On 03/07/15 14:45, Martin Lucina wrote:
On Friday, 03.07.2015 at 11:10, Antti Kantee wrote:
On 03/07/15 10:01, Martin Lucina wrote:
Given that configure will just work out CC et al correctly now, do you mind
if I remove the -configure, -make and -gmake wrappers?
-configure, sure, but we can't assume that everything on the planet
uses gnu autoconf, and therefore the case for -{g,}make remains.
I guess so, altough -{g,}make sort of send the message "you should always
use that instead of just make" which is not correct.
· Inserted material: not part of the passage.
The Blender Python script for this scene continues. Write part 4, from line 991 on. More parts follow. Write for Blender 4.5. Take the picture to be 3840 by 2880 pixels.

Anyhow, let's see, if
it confuses people we can remove it later.
Why is it not correct?
Because the -{g,}make wrapper takes a wild guess and assumes that setting
CC= and CXX= is sufficient for a Makefile-based build to work.
It'll only work for Makefiles that honour CC and CXX. I've seen people
hardcode "gcc" in rules.
What about AS? CPP? Again, what if they're hardcoded?
It'll be actively harmful if you run it on a Makefile that was previously
(correctly) generated with ./configure --host=, you're using libtool and
your compilers don't match up. (BTDT, you get the obscure "libtool cannot
somethingorother-with-tags error)
So, I think it's a case of "too much magic" with a "not good enough"
result. If whatever you're building is using a handmade Makefile, then you
should probably go read it and figure out what needs to be set explicitly,
which you can do in a "packaging" Makefile that calls the real one.